Chris Powell: The decline of civic engagement and newspapers
What happens to local news when there are no local news organizations? What happens to communities without local news? The Washington Post tried to answer those questions the other day, using as an example East Palo Alto, Calif., where many news organizations are nearby but none pays attention to the town.
Interesting as the Post's report was, the answers to its questions were a bit obvious: that without local news, communities stay ignorant of themselves; government decisions are made with less participation; problems are not well communicated; corruption increases; and communities lose their identity.
A related question may be more important: What is behind the decline of local news? The decline is manifested by the fall of newspaper circulation, the closing of scores of dailies and weeklies, and the collapse of newspaper employment by more than half since 2001.
The easy answer is the Internet. But while the Internet competes with newspapers for people's time, as radio and television did, it seldom provides local news. Instead the internet enables people to engage in virtual communities, to immerse themselves in interests that may span the nation or even the world -- sports teams, the stock market, movies, and such -- but at the expense of the attention people pay to their geographic communities.
Most of what remains of local news is still produced by newspapers, and the few Internet sites carrying local news are supported mainly by charitable donations because local businesses don't find internet advertising effective.
The real problem with the decline of local news, as that Washington Post story implied, is demographics. While East Palo Alto, a working-class town with a heavily minority population, lacks local news coverage, its wealthy neighbor, Palo Alto, receives plenty of coverage from local dailies and weeklies.
For Palo Alto's median household income is three times higher than East Palo Alto's, and local news is the most expensive part of journalism, since, while important locally, it is potentially of interest to fewer people than national and world news.
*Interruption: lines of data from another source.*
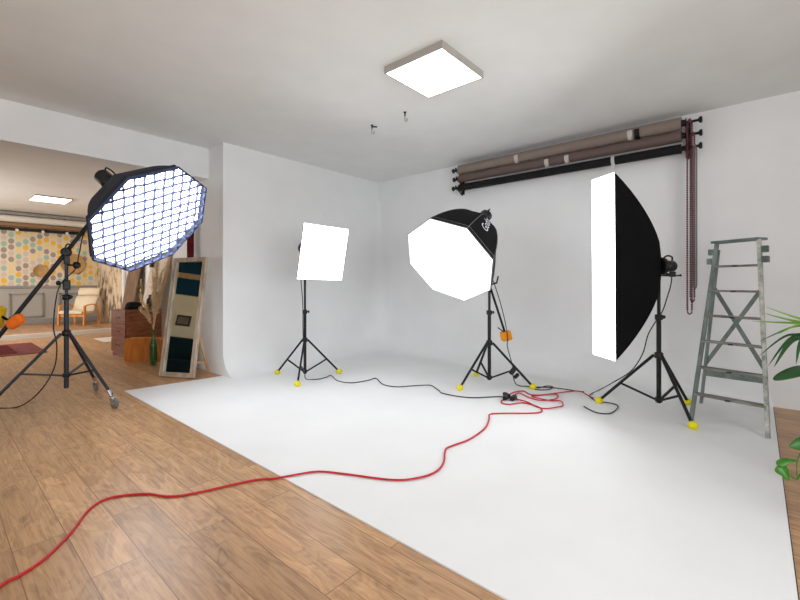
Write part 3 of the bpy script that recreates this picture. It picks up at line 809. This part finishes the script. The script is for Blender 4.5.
Cp = Cp0 + floorpts([tuple(onz(u, v)[:2]) for u, v in ((598, 392), (591.5, 395), (590, 398), (597, 402.5), (613, 405), (618, 408.5), (610, 415), (596, 414), (584, 408))])
tag(MB().tube(spline(Cp, 8), .0055, 7).build('power_cable', M_plast), 'thin black cable looping down from the tall strip softbox to the floor', 'cable', 'black power cables')

# ------------------------------------------------------------------ wall-mounted paper rolls
ya, yb, xr = 3.44, .565, 5.30
zs = [2.925, 2.795, 2.655]; rr = [.068, .060, .050]
xo = [5.30, 5.32, 5.30]
for y, side, lab in ((ya, 1, 'black three-hook wall bracket at the left end of the paper rolls'), (yb, -1, 'black three-hook wall bracket at the right end of the paper rolls, above the chains')):
    t = thing('wall_bracket', lab, 'bracket', (5.47, y, 2.55), 'roll brackets on the back wall')
    MB().bb((5.44, y - .022, 2.58), (5.478, y + .022, 2.99), .004).build('back_plate', M_bmetal, t)
    for z, x in zip(zs, xo):
        w = MB(); w.beam((5.45, y, z - .03), (x, y, z - .03), .03, .008); w.beam((x - .03, y, z - .03), (x - .045, y, z + .03), .03, .008, (0, 1, 0)); w.beam((5.445, y, z - .09), (x + .03, y, z - .03), .02, .006); w.build('arm', M_bmetal, t)
labels = ['taupe paper roll, topmost on the back wall', 'brown paper roll between the taupe and black rolls on the back wall', 'black paper roll, lowest on the back wall']
for i, (z, r, m, x) in enumerate(zip(zs, rr, (M_taupe, M_brownp, M_blackp), xo)):
    t = thing('paper_roll', labels[i], 'paper roll', (x, (ya + yb) / 2, z), 'studio paper rolls on the back wall')
    y0, y1 = ya - .04, yb + .045
    w = MB(); w.bar((x, y0, z), (x, y1, z), r, seg=28)
    w.build('paper', m, t)
    w = MB(); w.poly([(x - r * .7, y0 - .01, z - r * .72), (x - r * .7, y1 + .01, z - r * .72), (x - r * 1.02, y1 + .01, z + .0), (x - r * 1.02, y0 - .01, z + .0)])
    w.build('loose_edge', m, t)
    for y, s in ((y0, 1), (y1, -1)):
        w = MB(); w.lathe([(r * .55, 0), (r * .5, .03), (.02, .05), (.014, .055), (.014, .085 + (s < 0) * .06), (.034, .10 + (s < 0) * .06), (.034, .118 + (s < 0) * .06), (.02, .122 + (s < 0) * .06), (0, .122 + (s < 0) * .06)], (x, y, z), (0, s, 0), 18); w.build('end_knob', M_bmetal, t)
def bead_chain(x, y, z0, z1, m, label, dx=.018):
    t = thing('bead_chain', label, 'chain', (x, y, z0), 'bead chains of the paper rolls')
    w = MB(); w.lathe([(.020, -.012), (.024, -.010), (.024, .010), (.020, .012)], (x, y, z0), (0, 1, 0), 20); w.build('pulley', m, t)
    for s in (-1, 1):
        w = MB(); n = int((z0 - z1) / .019)
        w.bar((x, y + s * dx, z0), (x, y + s * dx, z1), .003, seg=5)
        for k in range(n):
            zz = z0 - (k + .5) * .019
            w.lathe([(0, -.0095), (.0095, -.005), (.0095, .005), (0, .0095)], (x, y + s * dx, zz), seg=6)
        w.build('strand', m, t)
    w = MB(); w.tube(spline([(x, y - dx, z1), (x, y - dx * .6, z1 - .02), (x, y, z1 - .028), (x, y + dx * .6, z1 - .02), (x, y + dx, z1)], 5), .007, 6); w.build('loop_end', m, t)
bead_chain(5.27, .535, 2.925, .92, M_chain, 'maroon bead chain at the right roll ends, hanging lowest', .020)
bead_chain(5.31, .515, 2.795, 1.05, M_chain, 'maroon bead chain just behind the longest one, slightly shorter', .017)
bead_chain(5.30, .492, 2.655, 1.19, M_chaing, 'greyish bead chain at the right, the shortest of the hanging chains', .013)
# clips and tape bands on the rolls
def on_roll(u, i):
    x = xo[i]; d = ray(u, 200); t = x / d.x; return d.y * t
for u, i, m, nm, lab in ((518, 0, M_clipd, 'clip', 'white clip under the taupe roll, furthest left of the clips'), (548, 1, M_clipd, 'clip', 'white clip on the brown roll, left one of a close pair'), (568, 1, M_clipd, 'clip', 'white clip on the brown roll, right one of a close pair'), (631, 0, M_clipd, 'clip', 'white clip on the taupe roll near its right end'), (638, 0, M_bmetal, 'clip', 'small black clip beside the white clip near the taupe roll right end')):
    y = on_roll(u, i); x, z, r = xo[i], zs[i], rr[i]
    t = thing(nm, lab, 'clip', (x, y, z - r), 'small clips on the paper rolls')
    w = MB()
    for k in range(7):
        a0 = PI * (.95 + .08 * k); p = V((x + (r + .004) * math.cos(a0), y, z + (r + .004) * math.sin(a0))); w.box(p, (.012, .05, .02), Matrix.Rotation(-a0, 3, 'Y'))
    w.build('jaw', m, t)
    MB().box((x - r * .75, y, z - r * .9), (.018, .028, .05), Matrix.Rotation(.5, 3, 'Y'), .004).build('grip', m, t)
y = on_roll(613.5, 2); x, z, r = xo[2], zs[2], rr[2]
t = thing('clip', 'pale tape band around the black roll, just above the strip softbox', 'clip', (x, y, z - r), 'small clips on the paper rolls')
MB().bar((x, y - .018, z), (x, y + .018, z), r + .004, seg=28).build('band', M_clear, t)
MB().bb((x - .02, y - .02, z - r - .05), (x - .01, y + .02, z - r + .02), .003).build('loose_end', M_clear, t)

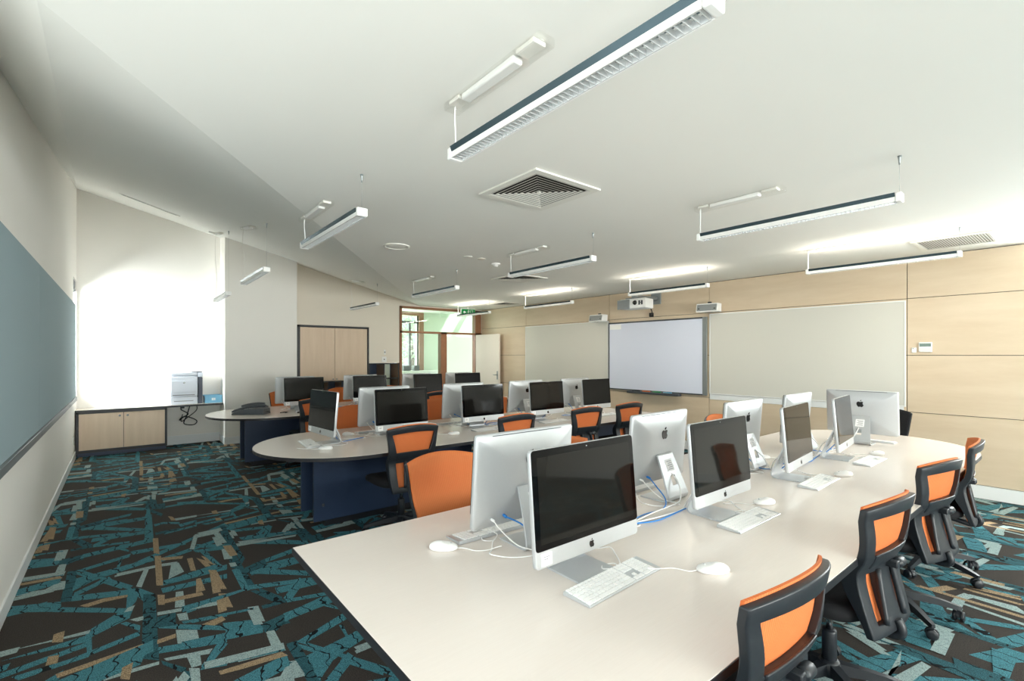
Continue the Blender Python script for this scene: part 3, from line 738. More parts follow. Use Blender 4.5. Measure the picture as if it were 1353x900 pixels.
def diffuser(x, y, lb):
    t = thing('air_vent', lb, 'vent', (x, y, ZC), 0, 'square ceiling vents')
    h = .30
    def ring(mb, a, b, za, zb):
        P = lambda r, z: [(-r, -r, z), (r, -r, z), (r, r, z), (-r, r, z)]
        mb.loft([P(a, za), P(b, zb), P(b, zb+.001), P(a, za+.001)], caps=False, smooth=False)
        return mb
    mb = MB(); mb.loft([[(-h, -h, -.001), (h, -h, -.001), (h, h, -.001), (-h, h, -.001)], [(-h, -h, -.012), (h, -h, -.012), (h, h, -.012), (-h, h, -.012)],
                   [(-.25, -.25, -.012), (.25, -.25, -.012), (.25, .25, -.012), (-.25, .25, -.012)], [(-.25, -.25, -.001), (.25, -.25, -.001), (.25, .25, -.001), (-.25, .25, -.001)]], caps=False, smooth=False)
    mb.build('frame', 'vent', t)
    mb = MB()
    for k in range(8):
        r = .247-.03*k; ring(mb, r, r-.013, -.0125, -.0090)
    mb.box(-.012, -.012, -.014, .012, .012, -.006); mb.build('louvre', 'vent', t)
    MB().box(-.25, -.25, -.0025, .25, .25, -.0008).build('duct', 'vent_dark', t)
diffuser(2.255, 2.475, 'large square air vent in the ceiling, nearest the camera')
diffuser(4.59, 5.47, 'square air vent in the ceiling behind the mid-ceiling pendant')
diffuser(6.68, 8.42, 'square air vent in the ceiling near the open door, mostly hidden by pendant')
t = thing('return_grille', 'rectangular return air grille in the ceiling at far right, by plywood wall', 'vent', (6.48, .93, ZC))
mb = MB()
for a in ((-.3, -.3, .3, -.26), (-.3, .26, .3, .3), (-.3, -.26, -.26, .26), (.26, -.26, .3, .26)): mb.box(a[0], a[1], -.012, a[2], a[3], -.001, .002)
mb.build('frame', 'vent', t); mb = MB()
for k in range(26):
    yy = -.25+.52*k/26; R = Matrix.Translation((0, yy, -.008)) @ Matrix.Rotation(math.radians(40), 4, 'X'); mb.box(-.26, -.008, -.0008, .26, .008, .0008, 0, R)
mb.build('blade', 'vent', t); MB().box(-.26, -.26, -.002, .26, .26, -.0008).build('filter', 'duct_grey', t)
def on_slope(x, y):
    A, B, C = Vector((P0[0], P0[1], ZC)), Vector((P1[0], P1[1], ZC)), Vector((XL, YF, 4.12))
    n = (B-A).cross(C-A).normalized()
    if n.z > 0: n = -n
    return Vector((x, y, ztop(x, y))), n
p, n = on_slope(.32, 8.33)
t = thing('slot_vent', 'long narrow slot vent in the sloping ceiling above the printer niche', 'vent', p)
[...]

Even the most compelling local news story may induce only a few thousand people to pay something for it, while millions of people may pay something for the most compelling national or world news story.
So while struggling communities need local journalism more, they can afford it less -- and they have less interest in it, for their residents are less literate and involved.
Indeed, the decline of local newspapers may correspond less with the rise of the internet than with the collapse of civic engagement as measured by voting in elections, which has been diminishing steadily for half a century. Today even in Connecticut a quarter or more of the population doesn't register to vote.
In a lecture a week ago in his hometown of Winsted, Conn., the country's foremost civic activist, Ralph Nader, noted that most schools fail to teach civic engagement and critical thinking.
Sometimes it's hard to see what the schools are teaching at all, especially when the annual National Assessment of Educational Progress tests show that even in Connecticut most high school seniors never master high school math or English. Such students are not prepared to become newspaper readers, much less citizens.
In the end communities will get local news only if they are willing and able to pay for it and value civic engagement. As public policy keeps dumbing down and impoverishing Connecticut and the country, demographic trends are otherwise.
Chris Powell is managing editor of the Journal Inquirer, in Manchester, Conn.